The department says the proposed study comes against the backdrop of strong population growth, which has placed considerable strain on the Western Cape’s water system, including supply to Cape Town, Stellenbosch, Drakenstein, Swartland and Saldanha.

The system is currently able to supply 556-million m3 yearly, with demand having risen to 511-million last year. The remaining 45-million m3 is expected to be absorbed between 2017 and 2019.

In a note a cautioning the city’s consumers to institute savings initiatives, owing to a dearth of near-term augmentation options, integrated water resource planning chief director Peter van Niekerk says the desalination study will determine the best location and size for such a plant.

A further study will be conducted into the large-scale re-use of water, which is described as the “only remaining major potential source for augmenting the area’s water supplies at a lower cost than that of seawater desalination”.

The re-use study should also commence within months and would run in parallel with investigations into using additional groundwater sources, as well as the Table Mountain Group (TMG) aquifer.
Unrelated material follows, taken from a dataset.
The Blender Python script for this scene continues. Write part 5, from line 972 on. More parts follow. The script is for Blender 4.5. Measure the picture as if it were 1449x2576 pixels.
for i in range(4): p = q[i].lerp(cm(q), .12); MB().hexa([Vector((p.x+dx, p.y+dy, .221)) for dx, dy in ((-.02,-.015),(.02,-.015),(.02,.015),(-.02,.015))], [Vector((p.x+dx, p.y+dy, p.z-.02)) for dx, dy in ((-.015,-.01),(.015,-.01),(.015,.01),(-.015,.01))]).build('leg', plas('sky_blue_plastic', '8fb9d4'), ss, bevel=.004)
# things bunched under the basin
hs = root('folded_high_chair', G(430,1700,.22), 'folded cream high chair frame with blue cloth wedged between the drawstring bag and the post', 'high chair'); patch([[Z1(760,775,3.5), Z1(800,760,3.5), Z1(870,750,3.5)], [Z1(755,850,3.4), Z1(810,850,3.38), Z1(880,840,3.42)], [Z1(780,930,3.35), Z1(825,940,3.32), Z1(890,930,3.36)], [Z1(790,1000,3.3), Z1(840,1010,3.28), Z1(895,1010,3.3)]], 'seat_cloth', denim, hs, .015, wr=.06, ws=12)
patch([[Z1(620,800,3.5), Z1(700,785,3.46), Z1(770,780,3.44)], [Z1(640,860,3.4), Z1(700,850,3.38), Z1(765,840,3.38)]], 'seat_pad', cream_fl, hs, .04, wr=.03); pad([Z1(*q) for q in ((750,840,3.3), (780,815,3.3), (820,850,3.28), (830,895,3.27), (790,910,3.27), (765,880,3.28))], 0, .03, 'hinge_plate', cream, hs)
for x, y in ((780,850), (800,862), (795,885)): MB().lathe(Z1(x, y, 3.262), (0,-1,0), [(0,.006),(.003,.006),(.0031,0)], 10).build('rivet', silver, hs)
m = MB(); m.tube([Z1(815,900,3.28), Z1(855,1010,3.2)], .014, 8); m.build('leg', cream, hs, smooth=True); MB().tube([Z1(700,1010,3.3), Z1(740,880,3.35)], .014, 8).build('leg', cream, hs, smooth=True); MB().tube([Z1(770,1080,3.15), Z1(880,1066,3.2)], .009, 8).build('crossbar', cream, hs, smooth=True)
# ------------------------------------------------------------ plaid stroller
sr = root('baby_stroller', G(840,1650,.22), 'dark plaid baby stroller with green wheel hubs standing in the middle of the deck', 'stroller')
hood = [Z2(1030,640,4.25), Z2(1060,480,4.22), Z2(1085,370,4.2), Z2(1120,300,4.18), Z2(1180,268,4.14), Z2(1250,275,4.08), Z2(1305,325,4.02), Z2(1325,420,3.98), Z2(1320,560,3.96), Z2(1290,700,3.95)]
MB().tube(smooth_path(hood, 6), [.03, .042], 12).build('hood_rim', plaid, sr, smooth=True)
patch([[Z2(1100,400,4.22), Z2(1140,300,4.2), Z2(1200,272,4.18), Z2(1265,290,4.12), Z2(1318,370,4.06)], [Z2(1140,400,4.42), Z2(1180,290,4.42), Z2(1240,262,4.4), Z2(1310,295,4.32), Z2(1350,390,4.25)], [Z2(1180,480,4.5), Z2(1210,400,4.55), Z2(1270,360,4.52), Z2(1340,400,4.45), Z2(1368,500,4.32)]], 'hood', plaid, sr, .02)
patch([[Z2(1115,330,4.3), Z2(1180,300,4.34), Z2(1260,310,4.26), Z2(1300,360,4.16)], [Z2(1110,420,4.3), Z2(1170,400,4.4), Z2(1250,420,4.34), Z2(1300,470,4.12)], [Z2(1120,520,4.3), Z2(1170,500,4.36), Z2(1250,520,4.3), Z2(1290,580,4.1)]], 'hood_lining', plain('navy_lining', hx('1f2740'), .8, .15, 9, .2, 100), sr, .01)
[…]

The city is yet to make a decision on whether to proceed with a pilot wellfield in the TMG.

Two surface water options are also under review, including pumping winter rainfall runoff from the Berg river to the Voëlvlei dam, as well as diverting winter rainfall, above an agreed threshold, from Michell’s Pass to the Klein Berg river and into the Voëlvlei dam.

“The ecological water requirements downstream of both of these schemes are being determined and will be taken into account,” Van Niekerk avers.

The department warns that, while water augmentation is receiving high-level attention, the solutions may not be delivered for years and the short-term focus should, thus, be on curbing waste and losses.